John Day jeanjour at comcast.net
Fri May 31 13:07:03 PDT 2013


That is good to know.  I have only taken a cursory glance at it 
since.  There were some good people in that first effort.  I did come 
across it again when they wanted to use it for Museums, but that is 
another story.
John

At 3:20 PM -0400 5/31/13, Miles Fidelman wrote:
>John Day wrote:
>>>
>>>Z39.50, at least as of a couple of years ago, is still the bases 
>>>for federated search among library catalogs worldwide - "limited" 

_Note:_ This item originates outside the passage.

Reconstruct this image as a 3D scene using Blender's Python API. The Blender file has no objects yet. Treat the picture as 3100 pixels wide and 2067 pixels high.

>>>is not the word I'd use.
>>
>>Yes, I am afraid Z39 is still out there in force and heavily used 
>>in the library world primarily because LC uses it.  I have to take 
>>some of the blame for setting that off.  It was quite an 
>>interesting sociological study.  In the mid-70s, there was a 
>>National Commission on Libraries and Information Science.  One of 
>>the recommendations was that enacted was to develop a library 
>>protocol.  I was asked (I don't remember how it came to us) if I 
>>would advise them.  This happen in 1975/6, just as I was moving to 
>>Houston for my wife to post-doc and was working at Univ of Illinois 
>>and commuting over the 'Net. (Telenet from Houston to Multics; 
>>ARPANET back to Illinois).
>
>Interesting sociology lesson.
>
>Having said that, Z39 is nothing to be ashamed of - if anything, 
>just the opposite.  It's a reasonably well designed protocol, it 
>does the job, and it seems to have scaled and evolved reasonably 
>well (and begat things like CQL, which is a perfectly reasonable 
>query language for library metadata).  [Though the protocol 
>documentation leaves a bit to be desired - like explicit sections on 
>each PDU type, and a good state diagram.]
>
>Miles
>
>
>
>--
>In theory, there is no difference between theory and practice.